The Silkstream

Fragment from a memory-walk.

Another gate, another attempt to shock the land into subservience. Into Lyndhurst Park we wander, on our final approach - next station, Mill Hill (The Hale), alight here for Mill Hill Broadway and services to St. Pancras International - the call that never came.

As we wander on ahead of our company, let us take a second to observe our surroundings. We are by the Silkstream now, watching as it wades its way towards the Welsh Harp. We were warned as children to be careful near the banks. The stream was liable to flood very quickly, in rain. There was the tale of the children who swam in it, one afternoon. Skipping dinner, they continued to play, only a few metres from their homes. When the rain started to fall, little notice was taken, until soon, the downpour was torrential. There was little time to act; caught in the fast-flowing water, the children were dragged down stream, unable to tear themselves from the rapid water.
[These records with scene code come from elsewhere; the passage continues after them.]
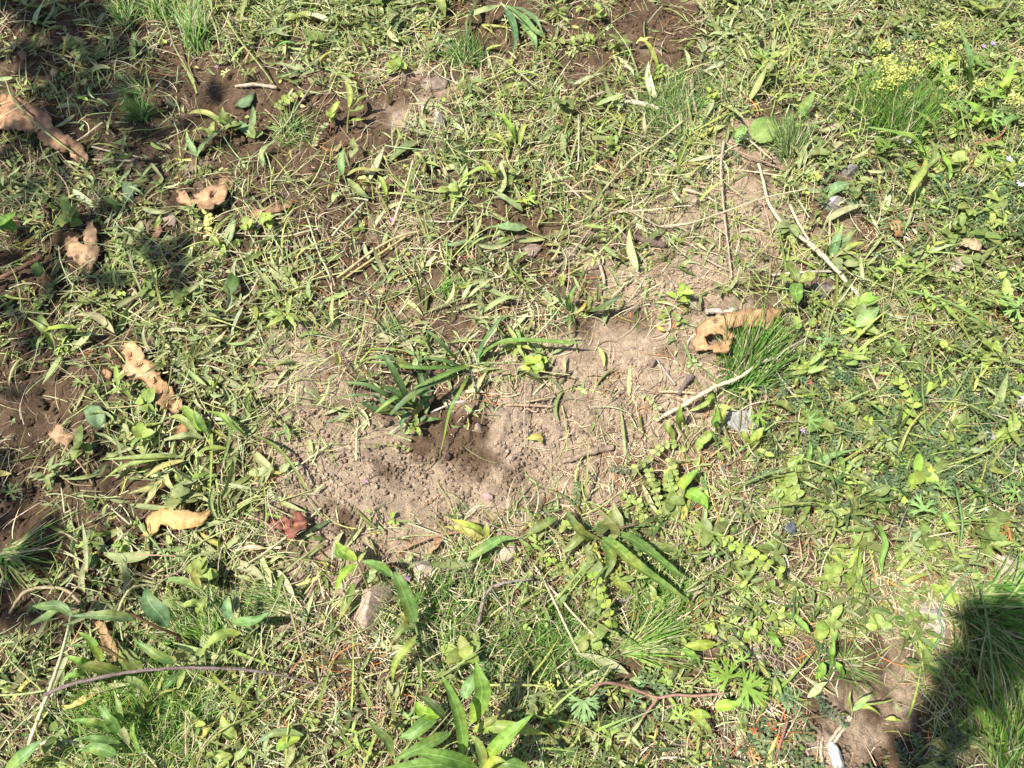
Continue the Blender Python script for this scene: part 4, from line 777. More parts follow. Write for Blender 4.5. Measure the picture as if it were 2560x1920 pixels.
tuft('shaded grass tuft above the dark bare path', 'A', 760, 130, 70, 70, 2.0, 100, 34, ('green', 'cutg'), 706, (.7, .3), -.6, 14)
tuft('dark spiky grass tuft on the bare path', 'A', 850, 700, 90, 60, 2.0, 130, 60, ('green', 'dark'), 707, (.6, .3), -.7, 9)
tuft('low grass tuft fanning toward the oak leaf', 'A', 850, 560, 90, 75, 1.8, 165, 35, ('cutg', 'green'), 708, (.4, .25), -.6, 9)
tuft('thin grass tuft right of the dark bank', 'A', 1720, 800, 110, 85, 1.8, 60, 60, ('green', 'cutg'), 709, (.6, .3), -.8, 16)
tuft('wiry grey green tuft around the bent brown straw', 'C', 130, 640, 300, 85, 1.7, 80, 60, ('blue', 'cutg', 'green'), 710, (.7, .35), -.8, 40)
tuft('wiry grey green tuft left of the bent brown straw', 'C', 20, 700, 160, 80, 1.7, 100, 60, ('blue', 'cutg', 'green'), 711, (.7, .35), -.8, 26)
tuft('dense bright grass tuft below the yellow flower heads', 'C', 1330, 760, 420, 105, 1.8, 95, 42, ('green', 'bright', 'green', 'dark'), 712, (1.0, .3), -.5, 40)
tuft('dense bright grass tuft right half below the flower heads', 'C', 1440, 720, 200, 95, 1.8, 70, 45, ('green', 'bright', 'dark'), 713, (.9, .3), -.5, 30)
tuft('bluish fine tuft under the round pale leaf', 'C', 740, 930, 160, 110, 1.5, 95, 30, ('blue', 'cutg', 'green'), 714, (.8, .3), -.6, 12)
tuft('fine tuft at the middle of the dug soil', 'E', 690, 250, 110, 50, 1.5, 100, 80, G3, 715, (.5, .3), -.8, 12)
tuft('small fine tuft left of the leek clump', 'E', 330, 500, 110, 48, 1.4, 95, 80, ('blue', 'green'), 716, (.6, .3), -.7, 9)
tuft('soft dark green grass cushion at the foot of the root', 'H', 1180, 1060, 420, 85, 1.6, 70, 80, ('green', 'dark', 'green'), 717, (.6, .35), -.8, 50)
tuft('feathery grass cushion below the crossing stalks', 'H', 1400, 900, 300, 105, 1.6, 40, 80, G3, 718, (.5, .3), -.7, 50)
tuft('long bright grass fan spreading right of the toothed leaves', 'H', 1740, 960, 120, 190, 2.2, 20, 22, ('bright', 'green', 'cut'), 719, (.35, .2), -.35, 8)
tuft('green grass under the two long toothed leaves', 'H', 1950, 700, 300, 110, 1.8, 60, 60, G3, 720, (.6, .3), -.7, 46)
tuft('shaded coarse grass tussock', 'I', 1860, 740, 260, 190, 3.6, -18, 34, ('green', 'cutg', 'green'), 721, (.45, .25), -.5, 26)
tuft('shaded coarse grass hanging down from the tussock', 'I', 1880, 800, 200, 180, 3.4, -70, 30, ('green', 'cutg'), 722, (.45, .25), -.5, 26)
tuft('sunlit upright grass at the bottom corner of the plot', 'I', 2040, 1600, 230, 210, 2.6, 80, 26, ('bright', 'cut', 'green'), 723, (.55, .25), -.4, 30)
tuft('sunlit pale grass fringe above the shaded tussock', 'I', 2000, 640, 110, 130, 2.6, 10, 26, ('bright', 'cut'), 724, (.4, .2), -.4, 22)
tuft('pale straight grass bunch under the lance leaves', 'G', 1300, 900, 260, 150, 2.0, 125, 22, ('cut', 'green', 'bright'), 725, (.4, .2), -.4, 30)
tuft('flattened grass bunch left of the toothed leaf plant', 'G', 1700, 700, 200, 140, 1.8, 178, 16, ('cutg', 'cut', 'green'), 726, (.18, .12), -.2, 24)
tuft('feathery bright green plume under the grey twig', 'G', 950, 1400, 900, 120, 1.6, 120, 90, ('green', 'bright', 'bright'), 727, (.5, .4), -.7, 60)
tuft('feathery plume left below the grey twig', 'G', 700, 1350, 400, 120, 1.6, 150, 70, ('green', 'bright'), 728, (.5, .35), -.7, 50)
tuft('dark dense grass around the toothed leaf plant', 'H', 560, 760, 260, 120, 3.0, 70, 70, ('dark', 'green', 'straw'), 729, (.6, .3), -.7, 60)
tuft('dark grass below the sandy rocks', 'H', 800, 800, 300, 120, 2.8, 85, 50, ('dark', 'green', 'cutg', 'straw'), 730, (.6, .3), -.7, 70)
tuft('small star of grass in the brown bare patch', 'I', 1060, 1060, 70, 100, 1.8, 20, 80, ('cutg', 'green'), 731, (.3, .2), -.4, 6)
tuft('dark grass star by the flat pinkish stone', 'I', 1240, 790, 60, 70, 1.8, 0, 60, ('cutg', 'straw'), 732, (.3, .2), -.4, 6)
tuft('spiky grass tuft behind the lobed dark leaf', 'G', 20, 390, 40, 150, 3.0, -20, 30, ('green', 'cutg'), 733, (.3, .15), -.3, 8)
tuft('grass spray at the far edge among strap leaves', 'B', 800, 380, 110, 90, 1.8, 100, 40, ('green', 'dark'), 734, (.6, .3), -.6, 20)
tuft('dark fine tuft left of the pale wilted leaves', 'B', 820, 930, 130, 60, 1.5, 200, 45, ('blue', 'green'), 735, (.4, .25), -.6, 14)

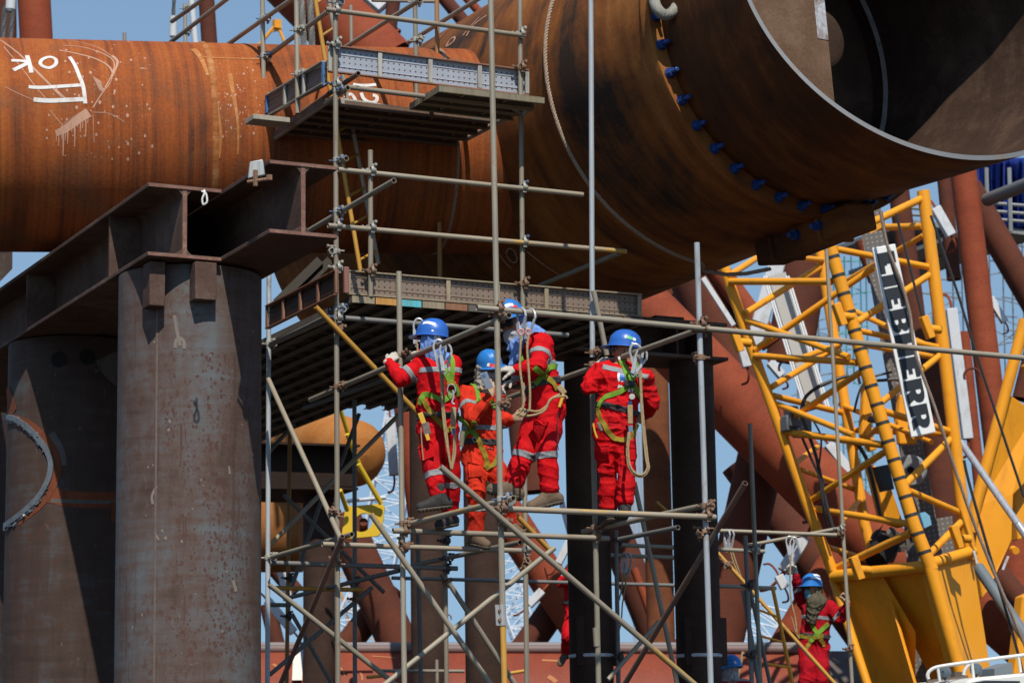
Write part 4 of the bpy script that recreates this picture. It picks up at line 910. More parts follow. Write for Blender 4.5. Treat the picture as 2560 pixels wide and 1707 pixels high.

When their bodies were found, they were still warm to touch, but all life had exited their frail skins and they never breathed again.

I talk now, to you, young spirits of the Brent, who perished here, frolicking in the water. You are not forgotten. Your laughter still wanders the park. Your smiles are now the smiles of the small rodents that pick at the grass. You energy, well it drives the flowers in spring and thaws the ice as winter passes. There is no way your bodies are not sacred, for when you returned to dust, you travelled slowly, back to this place, where you spent your final joyous moments, before the floods came. 

By the time those poor children passed, the trains tracks had long been pulled up. But there were arches here, the viaduct still on show. Now, concrete sits in its place. I remember the cavernous ceilings, high above us, as we wandered the remnants of the old platform here. There it lies, beneath the vines, hidden from view. When the workers come here now to drink amongst the bramble, to fornicate amongst the bushes, do they know they do it on the burial site of Mill Hill The Hale? I cannot be sure.